Last up: the denial. What I’ve already said relates to denial, but we have to also think about denial within the context of migration. Angela Merkel may have had the best of intentions, for which I admire her. Unfortunately, however, it seems no-one was prepared to vocalise the possibility that plonking people from one culture in their hundreds of thousands in to another entirely different society, without any plan for integration, could spell disaster. IT did, at New Year, on the streets of Cologne, where robbery and sexual assault were widespread. Abysmally, the matter was covered up, so afraid was the media (domestic and foreign) and the police to confront a hard truth: the attackers were all of Arab/North African origin. It is not unreasonable to assume that fear of both far-right reprisals and being perceived as being racist lay behind this most disgraceful of continent-wide, establishment cover-ups. There is nothing racist in reporting all the facts, not just the comfortable ones. A true racist (the word is much-abused and misused), would assert that the behaviour stemmed from the inferiority of people of that racial group. No-one is seriously suggesting that such people are inherently inferior by virtue of their place of origin or their ethnicity. Plenty of people are talking about the cultural differences that lead to misconceptions about the sexual availability of Western women – misconceptions which, when combined with a roaming, directionless population made up predominantly of angry, single young men, makes for a dangerous cocktail. This may be more about culture and social cohesion than religion, but leave these inconvenient truths out of public discourse and they will be hoovered up by the same extremists who want a trumpesque approach to Muslims.

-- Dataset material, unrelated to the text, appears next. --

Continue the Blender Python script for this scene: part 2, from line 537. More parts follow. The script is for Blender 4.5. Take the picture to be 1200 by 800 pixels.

That’s what this entire article’s point adds up to: either we start talking honestly about the threats we face today, or we will leave a vacuum that a home-grown populist people pleaser like Donald Trump will gladly fill here in the very country that stupidly debated banning him yesterday. It might feel like an unlikely prospect today, but people can only take so much. We are already seeing a disturbing tendency to base the entire Eurosceptic case for leaving the EU on immigration and the security threats from the migration crisis, despite the fact that our membership of the EU makes no difference to the crisis and how it might affect us.
Trump doesn’t just take lunatics with him: he wouldn’t be doing so very well in his race to win the Republican nomination if he did. He draws decent people tired of the same old denial and the worsening extremism to him. Don’t think that sensible Brits, like their American counterparts, can’t be persuaded to rebel against the cosy consensus too. You can Ban Donald Trump, but you can’t ban the Trump effect.